▶ _Requirement_
Extract the listing below in full, unchanged.

>> Start

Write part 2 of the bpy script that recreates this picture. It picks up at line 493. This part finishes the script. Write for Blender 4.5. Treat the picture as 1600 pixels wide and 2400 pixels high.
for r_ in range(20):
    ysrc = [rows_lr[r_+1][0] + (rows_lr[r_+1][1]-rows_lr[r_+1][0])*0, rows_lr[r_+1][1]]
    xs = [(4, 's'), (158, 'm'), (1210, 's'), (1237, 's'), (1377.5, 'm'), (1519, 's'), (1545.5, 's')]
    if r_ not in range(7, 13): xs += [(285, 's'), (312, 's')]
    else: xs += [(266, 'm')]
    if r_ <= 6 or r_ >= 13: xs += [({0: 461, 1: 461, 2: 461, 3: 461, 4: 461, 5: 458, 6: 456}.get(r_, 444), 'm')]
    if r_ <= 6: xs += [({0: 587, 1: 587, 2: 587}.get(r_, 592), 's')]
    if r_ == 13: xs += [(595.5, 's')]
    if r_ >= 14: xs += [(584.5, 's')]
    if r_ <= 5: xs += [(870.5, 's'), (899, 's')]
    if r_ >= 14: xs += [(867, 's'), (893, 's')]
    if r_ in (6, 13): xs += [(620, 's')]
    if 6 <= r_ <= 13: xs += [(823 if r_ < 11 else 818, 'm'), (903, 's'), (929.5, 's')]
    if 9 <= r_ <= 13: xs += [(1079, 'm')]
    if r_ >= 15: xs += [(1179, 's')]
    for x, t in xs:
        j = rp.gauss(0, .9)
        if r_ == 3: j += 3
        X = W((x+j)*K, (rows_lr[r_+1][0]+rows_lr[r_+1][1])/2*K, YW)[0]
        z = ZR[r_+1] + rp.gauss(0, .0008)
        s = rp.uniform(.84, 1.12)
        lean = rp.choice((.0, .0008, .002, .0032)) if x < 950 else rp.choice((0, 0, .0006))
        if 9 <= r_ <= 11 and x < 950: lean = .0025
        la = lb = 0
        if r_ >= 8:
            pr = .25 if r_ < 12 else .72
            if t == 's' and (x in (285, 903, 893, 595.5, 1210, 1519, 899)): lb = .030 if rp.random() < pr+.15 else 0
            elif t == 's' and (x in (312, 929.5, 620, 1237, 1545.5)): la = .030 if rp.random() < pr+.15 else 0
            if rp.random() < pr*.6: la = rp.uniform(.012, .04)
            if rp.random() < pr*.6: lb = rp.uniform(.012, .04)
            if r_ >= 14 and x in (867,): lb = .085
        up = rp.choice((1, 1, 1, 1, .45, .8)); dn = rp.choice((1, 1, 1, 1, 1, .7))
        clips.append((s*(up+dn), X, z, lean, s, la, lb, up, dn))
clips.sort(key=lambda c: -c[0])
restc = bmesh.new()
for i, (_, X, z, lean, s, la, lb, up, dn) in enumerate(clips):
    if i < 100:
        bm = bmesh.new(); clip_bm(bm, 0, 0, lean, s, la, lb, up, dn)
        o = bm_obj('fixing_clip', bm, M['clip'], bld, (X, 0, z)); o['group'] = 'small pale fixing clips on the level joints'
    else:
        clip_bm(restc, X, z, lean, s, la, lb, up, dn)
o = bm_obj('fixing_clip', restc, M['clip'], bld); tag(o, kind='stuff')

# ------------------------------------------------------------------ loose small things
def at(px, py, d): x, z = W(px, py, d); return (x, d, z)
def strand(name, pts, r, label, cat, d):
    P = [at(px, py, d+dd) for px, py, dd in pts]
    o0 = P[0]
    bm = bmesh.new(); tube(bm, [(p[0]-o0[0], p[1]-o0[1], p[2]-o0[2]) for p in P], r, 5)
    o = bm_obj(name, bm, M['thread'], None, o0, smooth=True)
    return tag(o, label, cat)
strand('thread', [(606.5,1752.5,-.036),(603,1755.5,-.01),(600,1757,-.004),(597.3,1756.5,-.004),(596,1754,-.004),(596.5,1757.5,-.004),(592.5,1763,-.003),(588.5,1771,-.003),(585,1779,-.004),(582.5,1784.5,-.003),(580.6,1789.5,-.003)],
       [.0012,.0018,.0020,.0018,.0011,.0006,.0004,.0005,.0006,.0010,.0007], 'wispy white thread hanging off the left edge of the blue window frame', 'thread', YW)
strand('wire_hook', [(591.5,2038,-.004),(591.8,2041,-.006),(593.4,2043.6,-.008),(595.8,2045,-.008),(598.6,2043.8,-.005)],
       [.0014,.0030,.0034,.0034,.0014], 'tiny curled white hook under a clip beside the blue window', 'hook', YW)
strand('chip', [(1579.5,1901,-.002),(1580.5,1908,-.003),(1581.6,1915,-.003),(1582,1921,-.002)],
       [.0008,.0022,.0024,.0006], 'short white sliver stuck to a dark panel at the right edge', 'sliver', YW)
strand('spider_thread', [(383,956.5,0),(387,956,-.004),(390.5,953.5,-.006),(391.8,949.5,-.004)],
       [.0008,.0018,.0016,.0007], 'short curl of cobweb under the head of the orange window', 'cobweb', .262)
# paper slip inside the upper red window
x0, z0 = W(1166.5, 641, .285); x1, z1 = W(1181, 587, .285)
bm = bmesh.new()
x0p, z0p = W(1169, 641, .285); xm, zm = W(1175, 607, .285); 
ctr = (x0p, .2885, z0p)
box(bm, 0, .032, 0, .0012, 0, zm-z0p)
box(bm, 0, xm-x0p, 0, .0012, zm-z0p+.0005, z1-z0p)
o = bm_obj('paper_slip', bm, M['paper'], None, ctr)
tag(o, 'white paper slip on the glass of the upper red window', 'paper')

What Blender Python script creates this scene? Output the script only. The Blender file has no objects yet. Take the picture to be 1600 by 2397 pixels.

>> End

▶ _Correct result_
Write part 2 of the bpy script that recreates this picture. It picks up at line 493. This part finishes the script. Write for Blender 4.5. Treat the picture as 1600 pixels wide and 2400 pixels high.
for r_ in range(20):
    ysrc = [rows_lr[r_+1][0] + (rows_lr[r_+1][1]-rows_lr[r_+1][0])*0, rows_lr[r_+1][1]]
    xs = [(4, 's'), (158, 'm'), (1210, 's'), (1237, 's'), (1377.5, 'm'), (1519, 's'), (1545.5, 's')]
    if r_ not in range(7, 13): xs += [(285, 's'), (312, 's')]
    else: xs += [(266, 'm')]
    if r_ <= 6 or r_ >= 13: xs += [({0: 461, 1: 461, 2: 461, 3: 461, 4: 461, 5: 458, 6: 456}.get(r_, 444), 'm')]
    if r_ <= 6: xs += [({0: 587, 1: 587, 2: 587}.get(r_, 592), 's')]
    if r_ == 13: xs += [(595.5, 's')]
    if r_ >= 14: xs += [(584.5, 's')]
    if r_ <= 5: xs += [(870.5, 's'), (899, 's')]
    if r_ >= 14: xs += [(867, 's'), (893, 's')]
    if r_ in (6, 13): xs += [(620, 's')]
    if 6 <= r_ <= 13: xs += [(823 if r_ < 11 else 818, 'm'), (903, 's'), (929.5, 's')]
    if 9 <= r_ <= 13: xs += [(1079, 'm')]
    if r_ >= 15: xs += [(1179, 's')]
    for x, t in xs:
        j = rp.gauss(0, .9)
        if r_ == 3: j += 3
        X = W((x+j)*K, (rows_lr[r_+1][0]+rows_lr[r_+1][1])/2*K, YW)[0]
        z = ZR[r_+1] + rp.gauss(0, .0008)
        s = rp.uniform(.84, 1.12)
        lean = rp.choice((.0, .0008, .002, .0032)) if x < 950 else rp.choice((0, 0, .0006))
        if 9 <= r_ <= 11 and x < 950: lean = .0025
        la = lb = 0
        if r_ >= 8:
            pr = .25 if r_ < 12 else .72
            if t == 's' and (x in (285, 903, 893, 595.5, 1210, 1519, 899)): lb = .030 if rp.random() < pr+.15 else 0
            elif t == 's' and (x in (312, 929.5, 620, 1237, 1545.5)): la = .030 if rp.random() < pr+.15 else 0
            if rp.random() < pr*.6: la = rp.uniform(.012, .04)
            if rp.random() < pr*.6: lb = rp.uniform(.012, .04)
            if r_ >= 14 and x in (867,): lb = .085
        up = rp.choice((1, 1, 1, 1, .45, .8)); dn = rp.choice((1, 1, 1, 1, 1, .7))
        clips.append((s*(up+dn), X, z, lean, s, la, lb, up, dn))
clips.sort(key=lambda c: -c[0])
restc = bmesh.new()
for i, (_, X, z, lean, s, la, lb, up, dn) in enumerate(clips):
    if i < 100:
        bm = bmesh.new(); clip_bm(bm, 0, 0, lean, s, la, lb, up, dn)
        o = bm_obj('fixing_clip', bm, M['clip'], bld, (X, 0, z)); o['group'] = 'small pale fixing clips on the level joints'
    else:
        clip_bm(restc, X, z, lean, s, la, lb, up, dn)
o = bm_obj('fixing_clip', restc, M['clip'], bld); tag(o, kind='stuff')

# ------------------------------------------------------------------ loose small things
def at(px, py, d): x, z = W(px, py, d); return (x, d, z)
def strand(name, pts, r, label, cat, d):
    P = [at(px, py, d+dd) for px, py, dd in pts]
    o0 = P[0]
    bm = bmesh.new(); tube(bm, [(p[0]-o0[0], p[1]-o0[1], p[2]-o0[2]) for p in P], r, 5)
    o = bm_obj(name, bm, M['thread'], None, o0, smooth=True)
    return tag(o, label, cat)
strand('thread', [(606.5,1752.5,-.036),(603,1755.5,-.01),(600,1757,-.004),(597.3,1756.5,-.004),(596,1754,-.004),(596.5,1757.5,-.004),(592.5,1763,-.003),(588.5,1771,-.003),(585,1779,-.004),(582.5,1784.5,-.003),(580.6,1789.5,-.003)],
       [.0012,.0018,.0020,.0018,.0011,.0006,.0004,.0005,.0006,.0010,.0007], 'wispy white thread hanging off the left edge of the blue window frame', 'thread', YW)
strand('wire_hook', [(591.5,2038,-.004),(591.8,2041,-.006),(593.4,2043.6,-.008),(595.8,2045,-.008),(598.6,2043.8,-.005)],
       [.0014,.0030,.0034,.0034,.0014], 'tiny curled white hook under a clip beside the blue window', 'hook', YW)
strand('chip', [(1579.5,1901,-.002),(1580.5,1908,-.003),(1581.6,1915,-.003),(1582,1921,-.002)],
       [.0008,.0022,.0024,.0006], 'short white sliver stuck to a dark panel at the right edge', 'sliver', YW)
strand('spider_thread', [(383,956.5,0),(387,956,-.004),(390.5,953.5,-.006),(391.8,949.5,-.004)],
       [.0008,.0018,.0016,.0007], 'short curl of cobweb under the head of the orange window', 'cobweb', .262)
# paper slip inside the upper red window
x0, z0 = W(1166.5, 641, .285); x1, z1 = W(1181, 587, .285)
bm = bmesh.new()
x0p, z0p = W(1169, 641, .285); xm, zm = W(1175, 607, .285); 
ctr = (x0p, .2885, z0p)
box(bm, 0, .032, 0, .0012, 0, zm-z0p)
box(bm, 0, xm-x0p, 0, .0012, zm-z0p+.0005, z1-z0p)
o = bm_obj('paper_slip', bm, M['paper'], None, ctr)
tag(o, 'white paper slip on the glass of the upper red window', 'paper')

What Blender Python script creates this scene? Output the script only. The Blender file has no objects yet. Take the picture to be 1600 by 2397 pixels.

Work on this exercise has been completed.